This delicious 7Up Pound Cake is made with an old fashioned recipe that you may remember.
It is light and fluffy and a great go-to cake when you need a little citrus added in your diet.
*Because of the reaction of 7Up in this recipe it does not need baking power, soda or salt.
Let all your ingredients come to room temperature out of the refrigerator, except your 7Up that you will be adding to your glaze mixture. Keep it cold.
Do not open your can of 7Up that is going into your cake batter until you are ready to add it to the batter in your mixing bowl.
Sift the flour, then measure it.
I sift my flour onto a sheet of waxed paper then spoon it into my measuring cup, thereby save washing another dish.
Cream butter and sugar in a stand mixing bowl until light and fluffy.
Stir in lime juice, lemon extract and vanilla extract.
Stir in eggs one at a time, beating well after each addition.
Gently fold in flour and scrape down sides and bottom of bowl.
Fold in 7Up slowly until well mixed.
Pour batter into a 10" tube cake pan that has been greased on the bottom and lined on the bottom with parchment paper.
Then grease the parchment paper plus sides of pan.

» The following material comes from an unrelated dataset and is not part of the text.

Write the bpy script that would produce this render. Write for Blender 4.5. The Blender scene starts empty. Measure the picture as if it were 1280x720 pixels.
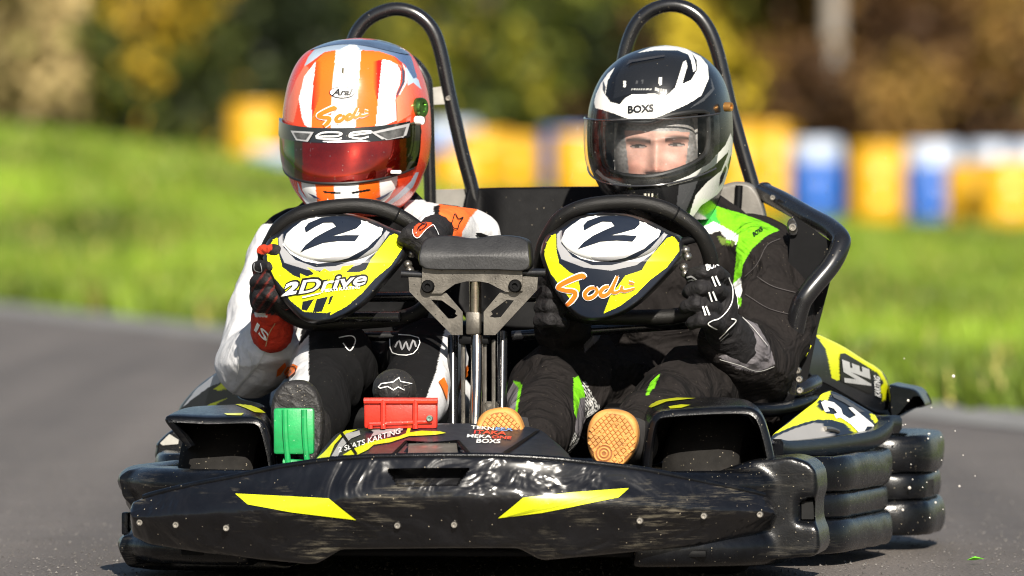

Dust bottom and sides of pan lightly with sifted flour, then gently shake out any excess flour.
Pour batter into the tube pan making sure to smooth top of batter so cake will bake as level as possible.
Bake in 325F. preheated oven 1 hour and 15 minutes or until cake tests done when probed with a toothpick or small knife in the center.
When it is done, remove pan from oven and let cake set 10 minutes before removing it from the pan to finish cooling on a cooling rack.
When cooled, prepare 7Up glaze.
Cream butter and add powdered sugar.
Fold in amount of 7Up to make a glaze that is thick enough so that it does not run off the sides of cake when frosted.
Place unglazed cake on a serving plate, drizzle or frost with the glaze and let it rest a couple of hours before serving.
The soft drink 7Up, was launched under the long name "Bib-Label Lithiated Lemon-Lime Soda" two weeks before the horrific Wall Street Crash of 1929.